Ahora que está de moda al parecer desenterrar antiguos dictadores, algunos –demasiados– pretenden ganar en los libros y los periódicos las batallas y las guerras que perdieron en la vida. Pero “por sus obras los conoceréis”, dice la Biblia en una de sus más grandes verdades.

A pesar de todo el cúmulo de textos donde lo denigran, cuestionan, rechazan, atacan, critican, ofenden y pretenden borrar con un exorcismo total, sus obras físicas quedan: la silueta de Cuba no puede negar en su arquitectura ni en sus instituciones lo que significó Batista. Primero fue un joven revolucionario, luego un presidente legítimo; después, el estado caótico del país lo impulsó para tomar el poder por un cuartelazo (que fue universalmente aplaudido y apoyado); pero ese quizá no resultó, como se ha dicho, su principal error; más lo fue, después de reorganizar el país y darle consistencia, contender para otras elecciones: muchos piensan que ahí estuvo su gran caída. Habría quedado en lo más alto de los anales republicanos si hubiera cedido el paso a otros actores políticos, y esperado de nuevo su momento coyuntural propicio. Pero, como muchos hombres en las alturas del poder, este lo mareó y cegó: llegó a sentirse providencial, insustituible e imprescindible. Quizá por eso, en las antiguas Grecia y Roma existieron los tiranos como sujetos políticos de utilidad pública, pero que luego de servir eran desterrados para no perjudicar la salud de la comunidad, por muchas obras buenas que hubieran realizado. Las repúblicas naturales y originales, frescas y sensatas, concebían este recurso para los tiempos de inseguridad, miedo, incertidumbre y desorientación. Pero el ostracismo consiguiente era el antídoto para su presunción y vanidad.

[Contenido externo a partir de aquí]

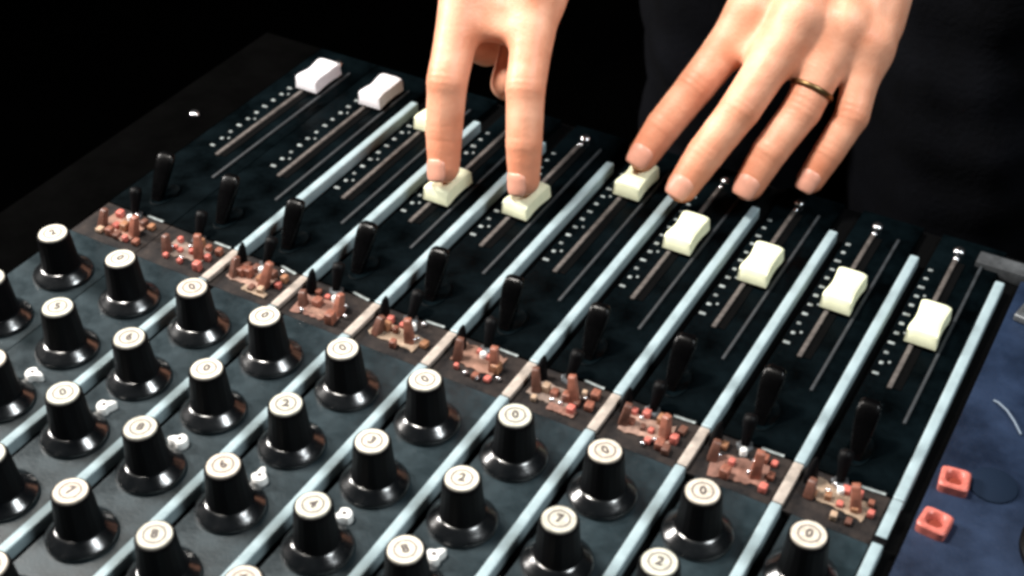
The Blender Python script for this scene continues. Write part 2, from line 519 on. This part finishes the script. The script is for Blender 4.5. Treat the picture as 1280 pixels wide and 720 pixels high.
FADER_Y = {-2: 191, -1: 194, 0: 188, 1: 137.5, 2: 146, 3: 186, 4: 159, 5: 154, 6: 154, 7: 150}
for i in range(C0, C1 + 1):
    ox = i * W
    rnd = random.Random(500 + i)
    has_strip = i >= 0
    gx = 6.8 if has_strip else -0.4
    if i < -2:
        part('blank_panel', me_blank, (ox, 0, 0))
        continue
    part('knob_panel', me_knob_panel if has_strip else me_knob_panel_w, (ox, 0, 0))
    part('fader_panel', me_fader_panel if has_strip else me_fader_panel_w, (ox, 0, 0))
    part('label_strip', me_tape, (ox, 0, 0))
    part('slot_lip', me_slot, (ox, 0, 0))
    part('slot_well', me_well, (ox, 0, 0))
    part('module_edge', me_edge, (ox, 0, 0))
    d = part('scale_dots', me_dots[i % 3], (ox, 0, 0))
    d['kind'] = 'stuff'
    part('screw', me_screw, (ox + 18.2, 214, -0.2), (0, 0, rnd.uniform(0, 3)))
    part('screw', me_screw, (ox + 18.6, 208, -0.2), (0, 0, 0), None, (.55, .55, .6))
    f = part('fader_cap', me_cap_b if i < 0 else me_cap_a, (ox + 21.8, FADER_Y[i], 0.4), (0, 0, rnd.uniform(-.03, .03)))
    part('stem', me_stem, (0, 0, 0), (0, 0, 0), f)
    bz = part('lever_bezel', me_bezel, (ox + 19.5, 70, -0.25), (0, 0, 0), None, (.55, .5, .8))
    lv = part('lever', me_lever, (ox + 18.8 + rnd.uniform(-.6, .6), 66 + rnd.uniform(-1, 1), 0.2), (rnd.uniform(-.06, .06), rnd.uniform(-.03, .06), rnd.uniform(-.1, .1)), None, (.85, .9, .82))
    tg = part('toggle', me_toggle, (ox + 18.4 + rnd.uniform(-.6, .6), 50.5, -0.4), (rnd.uniform(-.15, .1), rnd.uniform(-.15, .15), 0), None, (.85, .85, .8))
    part('toggle_nut', me_nut, (0, 0, 0), (0, 0, 0), tg)
    # label zone clutter
    part('tape_patch', patches[(i + 3) % 5], (ox + 19 + rnd.uniform(-2, 2), 40 + rnd.uniform(-2, 2), -0.2), (0, 0, rnd.uniform(-.2, .2)), None, (1.1, 1.5, 1))
    if rnd.random() < .5:
        part('tape_patch', patches[i % 5], (ox + 22 + rnd.uniform(-4, 4), 33 + rnd.uniform(-1, 2), 0.05), (0, 0, rnd.uniform(-.3, .3)), None, (.6, .5, 1))
    part('rocker_tab', me_tab_r, (ox + 27.2 + rnd.uniform(-1, 1), 38.5 + rnd.uniform(-1.5, 1.5), 0), (rnd.uniform(-.2, .1), rnd.uniform(-.2, .2), rnd.uniform(-.4, .4)), None, (1, 1, rnd.uniform(.8, 1.15)))
    part('rocker_tab', me_tab_b, (ox + 11 + rnd.uniform(-.6, 1), 37.5 + rnd.uniform(-2, 2), 0), (rnd.uniform(-.2, .1), rnd.uniform(-.2, .2), rnd.uniform(-.4, .4)), None, (1, 1, rnd.uniform(.7, 1.2)))
    for q in range(15):
        if rnd.random() > (.75 if i < 1 else .55):
            continue
        bx_, by_ = 13 + 4.9 * (q % 5) + rnd.uniform(-1, 1), 33 + 6.3 * (q // 5) + rnd.uniform(-1, 1)
        sc_ = rnd.uniform(.4, .75)
        part('push_button', me_btn[rnd.choice(('orange', 'salmon', 'rust', 'brown', 'salmon', 'tan', 'rust'))], (ox + bx_, by_, 0), (0, 0, rnd.uniform(-.15, .15)), None, (sc_, sc_, sc_ * rnd.uniform(.7, 1.5)))
    for q in range(3):
        part('glint_pin', me_screw, (ox + rnd.uniform(12, 34), rnd.uniform(31, 50), 0.4), (rnd.uniform(-.3, .3), rnd.uniform(-.3, .3), 0), None, (.42, .42, .8))
    part('white_pin', me_pin, (ox + 20.5 + rnd.uniform(-2, 3), 45.4 + rnd.uniform(-1, 1), 0), (0, 0, 0), None, (.8, .8, .8))
    part('label_tick', me_tick, (ox + 29 + rnd.uniform(-2, 2), 52.2 + rnd.uniform(-.6, .4), 0.6), (0, 0, rnd.uniform(-.2, .1)))
    if has_strip:
        part('wedge_peg', me_wedge, (ox + 8.6, 45.5, -0.2))

for i in range(0, C1 + 2):
    ox = i * W
    part('divider_strip', me_strip_up, (ox, 0, 0))
    part('divider_strip', me_strip_lo, (ox, 0, 0))
    if i < 8:
        part('divider_joint', me_joint, (ox, 0, 0))
    else:
        bm = bmesh.new()
        bm_box(bm, 0.2, 4.4, 29.9, 50.1, -0.1, 2.15, 0.8, 2)
        part('divider_strip', mesh_from_bm('divider_strip', bm, MT['strip'], True, 40), (ox, 0, 0))
        part('divider_clamp', me_clamp, (ox, 0, 0))

# ------------------------------------------------------------------ knobs
body_prof = [(9.6, 3.4), (9.4, 5.2), (9.1, 6.6), (8.9, 8.6), (7.9, 20.3), (7.8, 21.5), (7.4, 22.3), (7.0, 22.4), (6.75, 21.9)]
skirt_prof = [(14.4, 0.0), (14.6, 0.9), (14.4, 1.5), (13.9, 2.0), (12.7, 2.92), (11.5, 3.85), (10.3, 4.78), (9.3, 5.5)]


def knob_body():
    bm = bmesh.new()
    bm_lathe(bm, body_prof, 60, lambda k, s: 1.0 - (0.030 if (3 <= k <= 4 and s % 3 == 0) else 0.0))
    return mesh_from_bm('knob', bm, MT['satin'], True, 32)


me_knob = knob_body()
me_skirt = lathe_mesh('skirt', skirt_prof, MT['skirt'], 56, None, 60)
me_kcap = lathe_mesh('cap', [(6.7, 21.5), (6.7, 22.6), (6.45, 22.95), (0.3, 23.0)], MT['cap'], 36)
me_kcaps = [me_kcap]
for cc in ((0.56, 0.55, 0.47), (0.66, 0.62, 0.53), (0.58, 0.52, 0.44)):
    c2 = me_kcap.copy()
    c2.materials.clear()
    c2.materials.append(mat('worn_cap', cc, 0.5, 0, 0.30, 360, 0.08, 900))
    me_kcaps.append(c2)
bm = bmesh.new()
ra, rb, n = 3.75, 4.45, 40
vi = [bm.verts.new((ra * math.cos(2 * math.pi * s / n), ra * math.sin(2 * math.pi * s / n), 23.04)) for s in range(n)]
vo = [bm.verts.new((rb * math.cos(2 * math.pi * s / n), rb * math.sin(2 * math.pi * s / n), 23.04)) for s in range(n)]
for s in range(n):
    t = (s + 1) % n
    bm.faces.new((vi[s], vo[s], vo[t], vi[t]))
me_kring = mesh_from_bm('cap_ring', bm, MT['ring'])
bm = bmesh.new()
bm_box(bm, -0.5, 0.5, 9.6, 13.0, 0, 0.2, 0)
for v in bm.verts:
    rr = v.co.y
    v.co.z += 2.6 + (13.2 - rr) * (4.6 / 2.6) + 0.05
me_pointer = mesh_from_bm('pointer', bm, MT['dots'])

CH = {(4, 0): '0', (4, 1): '2', (4, 2): '8', (5, 0): '0', (5, 1): '7', (6, 0): '0', (6, 1): '2', (7, 0): '0',
      (3, 0): '0', (3, 1): '3', (3, 2): '4', (3, 3): '7', (2, 0): '0', (2, 1): '2', (2, 2): '6', (2, 3): '8',
      (1, 0): '0', (1, 1): '0', (1, 2): '8', (1, 3): '7', (0, 0): '0', (0, 1): '6', (0, 2): '0', (0, 3): '2'}
for i in range(-2, C1 + 1):
    for j in range(0, 6):
        rnd = random.Random(i * 17 + j * 131)
        x, y = i * W + 21.0 + rnd.uniform(-.5, .5), -36.5 * j + 0.5 + rnd.uniform(-.4, .4)
        k = part('knob', me_knob, (x, y, 0.25), (rnd.uniform(-.02, .02), rnd.uniform(-.02, .02), rnd.uniform(0, 6.28)), None, (.90, .90, .98))
        part('skirt', me_skirt, (0, 0, 0), (0, 0, 0), k)
        part('cap', rnd.choice(me_kcaps), (0, 0, 0), (0, 0, 0), k)
        part('cap_ring', me_kring, (0, 0, 0.02), (0, 0, 0), k)
        rz = k.rotation_euler.z
        ta = rnd.uniform(-0.5, 0.7) + 0.45 - rz
        part('numeral', text_mesh(CH.get((i, j), rnd.choice('02345678')), 5.6, MT['ink']), (0.0, 0.0, 23.15), (0, 0, ta), k)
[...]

Cuando ya quedó muy atrás aquel legendario grito postrero de la grulla con una postiza pata de madera que empleó Batista en su parafernalia electoral, quizá sea llegado el momento para que alumbre otro sol y se oiga cantar de nuevo entre tantos ruidos y tambores ese pájaro lindo de la madrugá que anuncia desde ultratumba un nuevo amanecer para Cuba.                                                      


[1] Fernando Ortiz, "El golpe de la Sunsundamba”, en Estudios Etnosociológicos. La Habana, Editorial Ciencias Sociales, 1991, pp.114-122.